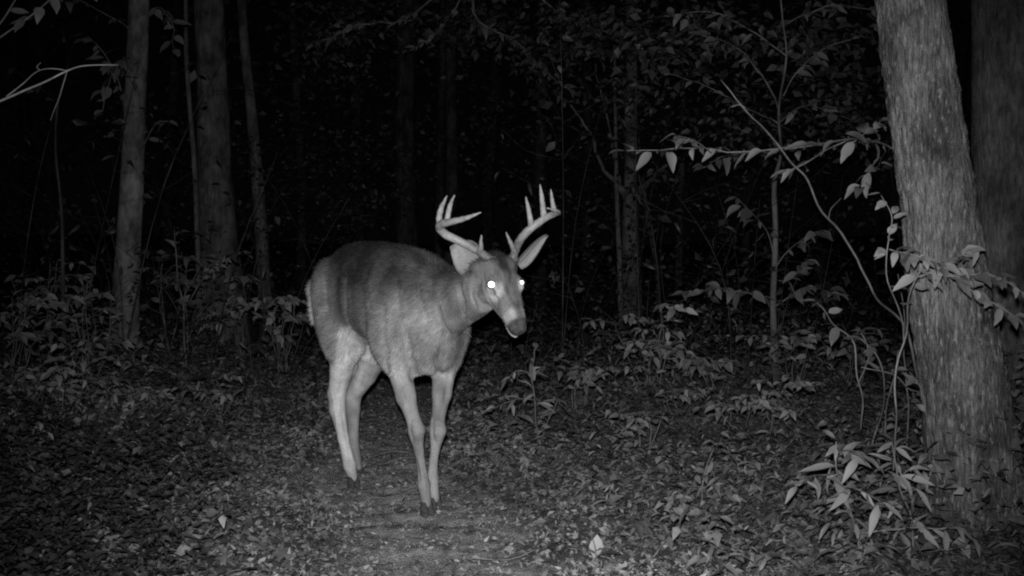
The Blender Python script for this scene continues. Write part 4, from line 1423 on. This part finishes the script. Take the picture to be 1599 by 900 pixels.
plant('seedling', 'branching pale shoot at the bottom edge beside the trodden trail', 'seedling', (935, 890, 3.4),
      [([(922, 898, 3.4, 4), (930, 865, 3.4, 4), (925, 845, 3.4, 3)], 3, .028, 'ovate', dict()),
       ([(930, 868, 3.4, 3.5), (950, 872, 3.35, 3), (968, 895, 3.3, 2.5)], 2, .028, 'ovate', dict()), ([(931, 862, 3.4, 3), (960, 850, 3.4, 2.5), (970, 840, 3.4, 2)], 2, .03, 'ovate', dict())], mat=M_TWIG_P)
plant('seedling', 'small star-leaved seedling left of the long-leaved plant', 'seedling', (1213, 725, 4.3),
      [([(1216, 735, 4.3, 3), (1213, 712, 4.3, 2.5)], 6, .055, 'lance', dict(t0=.7, bank=LEAFB, hang=-.2))])


def bush(label, u, v, d, nst, hpx, wpx, size, cnt, bank=None, kind='ovate', cat='shrub', group=None):
    """a small many-stemmed bush standing at pixel (u,v)"""
    p = P(u, v, d)
    sts = []
    for q in range(nst):
        a = random.uniform(-1, 1)
        hh = hpx * random.choice((.45, .6, .8, 1.0, 1.1)) * (1 - .2 * abs(a))
        dz = random.uniform(-.4, .4)
        bx, x1, x2 = u + random.uniform(-.35, .35) * wpx, random.uniform(-.25, .25) * wpx, random.uniform(-.3, .3) * wpx
        q1 = (bx + a * wpx * .25 + x1, v - hh * .5, d + dz * .5, 2.4)
        q2 = (bx + a * wpx * .55 + x1 + x2, v - hh, d + dz, 1.5)
        sts.append(([(bx, v + 10, d, 3), q1, q2], max(3, cnt // 3), size * .85, kind, dict(t0=.45, bank=bank, jit=.4)))
        for r_ in range(2):
            t = random.uniform(.3, .95)
            m_ = [q1[k] + (q2[k] - q1[k]) * t for k in range(3)]
            sx = random.choice((-1, 1)) * random.uniform(.35, .8) * wpx
            e_ = random.uniform(-.02, .16) * hpx
            sts.append(([(*m_, 1.6), (m_[0] + sx * .5, m_[1] - e_, m_[2] - .1, 1.4), (m_[0] + sx, m_[1] - e_ * .6, m_[2] - random.uniform(0, .3), 1)], max(3, cnt // 3) + 1, size * .85, kind, dict(t0=.15, bank=bank, jit=.35, name='twig')))
    return plant('shrub', label, cat, (u, v, d), sts, group)


bush('bushy leafy shrub between the deer and the leafy sapling', 1010, 590, 6.6, 7, 105, 62, .075, 13, LEAFB)
bush('low shrub right of the bushy shrub, below the leafy sapling spray', 1105, 600, 6.3, 5, 70, 55, .07, 10)
bush('small shrub at the leafy sapling foot', 1235, 600, 6.2, 5, 75, 60, .065, 10)
bush('dim shrub behind the bare stem tangle', 1330, 590, 6.5, 5, 90, 60, .07, 9)
bush('low leafy shrub beside the trail behind the upright seedling', 905, 625, 6.0, 5, 55, 48, .06, 9)
bush('shrub close behind the rump of the deer', 440, 570, 7.4, 6, 105, 52, .08, 10)
bush('shrub at the broad split trunk foot', 372, 545, 9.5, 5, 150, 45, .13, 8, LEAFB)
bush('leafy shrub between the pale slender trunk and the broad trunk', 285, 545, 9.0, 7, 150, 65, .11, 11)
bush('shrub left of the pale slender trunk', 130, 580, 7.0, 7, 130, 65, .075, 12)
bush('shrub at the left edge of the picture beside the crooked sapling', 15, 590, 6.2, 6, 175, 60, .085, 13)
bush('low shrub in front of the pale slender trunk', 190, 650, 6.3, 6, 62, 70, .06, 12, LEAFB)
bush('low dim shrub at lower left', 75, 690, 5.0, 6, 115, 75, .06, 13)
bush('small dim shrub in the bottom left corner', 45, 850, 3.7, 4, 130, 55, .05, 8)
bush('small leafy shrub left of the trail below the rump of the deer', 330, 640, 6.0, 4, 50, 50, .055, 9)
bush('low shrub at the right edge behind the flaky trunk', 1590, 800, 4.3, 4, 150, 45, .06, 8)
bush('low shrub right of the trail between the seedlings', 1010, 690, 5.0, 4, 45, 50, .05, 9)
bush('low leafy clump left of the star-leaved seedling', 1150, 665, 5.2, 4, 50, 55, .05, 10)

# small upright sapling with a pair of leaves, left
bush('tall leafy shrub at far left behind the other left shrubs', 60, 560, 8.0, 7, 140, 80, .085, 12)
bush('leafy shrub right behind the low shrub at lower left', 90, 640, 5.8, 7, 85, 80, .06, 12)
bush('weedy clump on the right of the trail below the bushy shrub', 1060, 640, 5.7, 6, 60, 70, .05, 12)
bush('weedy clump left of the long-leaved plant, below the leafy sapling', 1220, 670, 5.0, 6, 70, 70, .05, 12)
plant('sapling', 'thin sapling with a pair of leaves at its top in front of the broad trunk', 'sapling', (290, 580, 8.6),
      [([(292, 600, 8.6, 5), (287, 500, 8.6, 4.5), (278, 430, 8.6, 4), (272, 360, 8.6, 2.5)], 4, .10, 'ovate', dict(t0=.75, bank=LEAFB)),
       ([(288, 480, 8.6, 3), (330, 420, 8.5, 2.5), (375, 395, 8.4, 2)], 10, .10, 'ovate', dict(bank=LEAFB))])

# sprays hanging from the pale slender trunk
for c, k, sz in (([(208, 200, 9.0, 6), (185, 130, 8.8, 4), (165, 90, 8.6, 3), (135, 55, 8.5, 2)], 13, .13), ([(209, 120, 9.0, 6), (190, 95, 8.7, 4), (175, 110, 8.5, 3), (160, 175, 8.4, 2)], 12, .13),
                 ([(215, 30, 9.0, 6), (245, 10, 8.8, 4), (265, 30, 8.7, 3), (272, 75, 8.6, 2)], 11, .13), ([(214, 60, 9, 5), (180, 30, 8.8, 3.5), (130, 5, 8.7, 3), (105, 0, 8.6, 2)], 9, .13),
                 ([(205, 260, 9.0, 5), (240, 200, 8.8, 3), (262, 190, 8.7, 2)], 5, .10)):
    o, sm = branch(t_l, b_l, c, M_TWIG, 5)
    leafy(t_l, b_l, sm, k, sz, 'ovate', .25, None, .9)

# branches reaching in from a tree outside the left edge
root = empty('bare_branch', P(-160, 220, 3.2))
tag(root, 'pale bare forked branch reaching in from the left edge', 'branch')
bb = np.array(root.location)
branch(root, bb, [(-160, 245, 3.2, 8), (-40, 182, 3.2, 6), (10, 158, 3.2, 5.4), (60, 134, 3.2, 4.5), (104, 113, 3.2, 3.8), (140, 103, 3.25, 3), (185, 97, 3.3, 1.8)], M_TWIG_P, 8)
branch(root, bb, [(8, 156, 3.2, 3.4), (32, 136, 3.2, 2.6), (60, 112, 3.2, 2.2), (104, 113, 3.2, 1.8)], M_TWIG_P, 6)
branch(root, bb, [(103, 114, 3.2, 1.8), (93, 138, 3.2, 1.4), (86, 165, 3.2, 1.1), (83, 195, 3.2, .8)], M_TWIG, 5)
branch(root, bb, [(60, 112, 3.2, 2.5), (56, 106, 3.2, 2.5), (62, 100, 3.2, 1.5)], M_TWIG_P, 5)
root = empty('leafy_branch', P(-80, 80, 4.5))
tag(root, 'dim twigs with few leaves in the top left corner', 'branch')
bb = np.array(root.location)
for c, k in (([(-80, 120, 4.5, 6), (0, 58, 4.5, 4), (40, 32, 4.5, 3.5), (80, 0, 4.5, 3), (120, -30, 4.5, 2)], 9), ([(-60, 100, 4.5, 5), (0, 35, 4.5, 4.5), (26, 0, 4.5, 4), (50, -40, 4.5, 3)], 4)):
    o, sm = branch(root, bb, c, M_TWIG_P, 6)
    leafy(root, bb, sm, k, .075, 'ovate', .4, None, .8)

# a leafy limb high in the middle background
root = empty('leafy_branch', P(760, -120, 11))
tag(root, 'dim leafy boughs hanging into the top of the picture above the deer', 'branch')
bb = np.array(root.location)
for c, k in (([(760, -120, 11, 9), (740, 20, 11, 7), (800, 60, 11, 5), (850, 110, 10.8, 3), (890, 140, 10.6, 2)], 26), ([(760, -120, 11, 9), (650, 20, 11, 6), (560, 40, 11, 4), (490, 70, 11, 2)], 28),
             ([(770, -90, 11, 7), (860, 10, 11, 5), (920, 40, 11, 3), (980, 60, 11, 2)], 22), ([(755, -80, 11, 7), (700, 30, 10.8, 4), (640, 80, 10.6, 2)], 16)):
    o, sm = branch(root, bb, c, M_TWIG, 5)
    leafy(root, bb, sm, int(k * 1.4), .10, 'ovate', .3, None, .7)

# sticks lying on the ground
STK = ['pale stick lying on the leaves left of the deer hind feet', 'short pale stick on the litter right of the deer front feet', 'thin stick on the litter right of the deer front feet, nearer the camera',
       'long thin stick lying in the litter at lower left', 'thin stick in the litter at the far right centre', 'small stick across the trail behind the deer front feet']
for lab, (u0, v0, u1, v1, w) in zip(STK, ((385, 752, 452, 726, 6), (690, 745, 745, 722, 7), (685, 762, 730, 750, 5), (200, 735, 290, 860, 4), (1010, 728, 1080, 724, 5), (575, 722, 640, 716, 4))):
    p0, p1 = ground_at(u0, v0), ground_at(u1, v1)
    p0[2] = float(gz(p0[0], p0[1])) + .025; p1[2] = float(gz(p1[0], p1[1])) + .03
    mid = (p0 + p1) / 2 + np.array([.01, .02, .012])
    a = Acc()
    rr = w * .5 * p0[1] / FPX
    a.tube(catmull([p0, mid, p1], 5), np.linspace(rr, rr * .6, 11), 7, lambda V, c: (vnoise(V * 60) - .5) * .005)
    st = obj('fallen_stick', a.mesh('fallen_stick', M_TWIG_P, p0))
    st.location = tuple(p0)
    tag(st, lab, 'stick', 'sticks lying on the forest floor')

# the leaf masses of the upper right and upper middle: further crowns in front of the dark wood
def leaf_cloud(parent, base, rows, name='crown'):
    ps, sz = [], []
    for (u, v, d, ru, rv, n, s) in rows:
        k = max(3, n // 9)
        for _ in range(k):      # small bunches of leaves
            cu, cv, cd = u + RNG.normal(0, ru * .5), v + RNG.normal(0, rv * .5), d + RNG.normal(0, .5)
            c = P(cu, cv, cd)
            m_ = RNG.normal(0, 1, (9, 3)) * np.array([.16, .16, .07])
            ps.append(c + m_)
            sz.append(RNG.uniform(.6, 1.2, 9) * s)
    ps, sz = np.concatenate(ps), np.concatenate(sz)
    hd_ = RNG.normal(0, 1, (len(ps), 3)) * np.array([1, .6, .2]) + np.array([0, 0, -.5])
    o = scatter(name, ps, rand_nrm(len(ps), .8, .6) + np.array([0, -.5, 0]), sz, TPL_NEAR[:1] + TPL_FAR, M_LEAFC, heading=hd_, parent=parent, off=base)
    tag(o, kind='stuff')


leaf_cloud(t_s, b_s, [(1060, 70, 8.6, 110, 60, 480, .095), (1260, 60, 8.4, 130, 70, 560, .095), (1180, 190, 9.2, 120, 60, 420, .085), (1330, 170, 9.0, 70, 70, 380, .085), (920, 40, 10, 90, 50, 360, .10), (1000, 150, 10.5, 90, 50, 260, .09)])
root = empty('tree', (P(700, 440, 15.5)[0], 15.5, float(gz(P(700, 440, 15.5)[0], 15.5))))
tag(root, 'dim tree whose low leafy crown fills the top of the picture above the deer', 'tree')
bb = np.array(root.location)
a = Acc()
a.tube(catmull([bb + np.array([0, 0, -.2]), bb + np.array([.05, 0, 2.5]), bb + np.array([0, .1, 6.5])], 8), np.linspace(.11, .06, 17), 12)
obj('trunk', a.mesh('trunk', M_BARK_FAR, bb), root)
leaf_cloud(root, bb, [(560, 30, 13, 120, 40, 420, .11), (740, 30, 13, 120, 45, 520, .11), (860, 80, 12, 80, 50, 400, .11), (520, 90, 13, 60, 50, 200, .10), (620, 250, 17, 120, 70, 260, .11), (560, 330, 15, 50, 30, 150, .10), (740, 200, 16, 110, 70, 260, .11)])


# thin brush: bare twigs standing and leaning through the middle distance, too many to count
a = Acc()
lp = []
for q in range(330):
    d = RNG.uniform(6.5, 17)
    x = RNG.uniform(-1.05, 1.05) * d * .4663
    if abs(x - path_x(d)) < .7 and d < 13:
        continue
    z0 = float(gz(x, d, False))
    h = RNG.choice((.4, .7, 1.0, 1.5, 2.2)) * RNG.uniform(.7, 1.2)
    ln_ = RNG.normal(0, .28, 2) * h
    b0 = np.array([x, d, z0 - .03])
    mid = b0 + np.array([ln_[0] * .35 + RNG.normal(0, .05), ln_[1] * .4, h * .55])
    tip = b0 + np.array([ln_[0] + RNG.normal(0, .08), ln_[1], h])
    c = catmull([b0, mid, tip], 5)
    a.tube(c, np.linspace(.0022 + .0016 * h, .0012, len(c)), 4, cap=False)
    for r_ in range(int(2 + h * 3)):
        t = RNG.uniform(.35, .95)
        p = c[int(t * (len(c) - 1))]
        e = p + np.array([RNG.normal(0, .22), RNG.normal(0, .15), RNG.uniform(.02, .22)]) * (.5 + .4 * h)
        m_ = (p + e) / 2 + RNG.normal(0, .02, 3)
        a.tube(catmull([p, m_, e], 3), np.linspace(.0016, .0009, 7), 3, cap=False)
        for t2 in (.4, .7, 1.0):
            if RNG.uniform() < .75: lp.append(p + (e - p) * t2 + RNG.normal(0, .02, 3))
br = obj('brush', a.mesh('brush', M_BARK_FAR))
tag(br, 'thin tangled bare twigs standing through the middle distance of the wood', 'brush', kind='stuff')
lp = np.array(lp)
hdg = RNG.normal(0, 1, (len(lp), 3)); hdg[:, 2] = -.5
lo_ = scatter('brush_leaves', lp, rand_nrm(len(lp), .8, .6), RNG.choice((.04, .06, .08, .1), len(lp)), TPL_NEAR[:1] + TPL_NEAR[3:] + TPL_FAR, M_LEAFC, RNG.beta(1.2, 2.2, len(lp)), hdg, br)
tag(lo_, kind='stuff')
---
● **Problem description**:
Go from the first line of the listing to the line holding "dict(t0=.7, bank=LEAFB, hang=-.2))])" and, please, transcribe those lines exactly, both included, with no pictures.

● **Exercise result**:
The Blender Python script for this scene continues. Write part 4, from line 1423 on. This part finishes the script. Take the picture to be 1599 by 900 pixels.
plant('seedling', 'branching pale shoot at the bottom edge beside the trodden trail', 'seedling', (935, 890, 3.4),
      [([(922, 898, 3.4, 4), (930, 865, 3.4, 4), (925, 845, 3.4, 3)], 3, .028, 'ovate', dict()),
       ([(930, 868, 3.4, 3.5), (950, 872, 3.35, 3), (968, 895, 3.3, 2.5)], 2, .028, 'ovate', dict()), ([(931, 862, 3.4, 3), (960, 850, 3.4, 2.5), (970, 840, 3.4, 2)], 2, .03, 'ovate', dict())], mat=M_TWIG_P)
plant('seedling', 'small star-leaved seedling left of the long-leaved plant', 'seedling', (1213, 725, 4.3),
      [([(1216, 735, 4.3, 3), (1213, 712, 4.3, 2.5)], 6, .055, 'lance', dict(t0=.7, bank=LEAFB, hang=-.2))])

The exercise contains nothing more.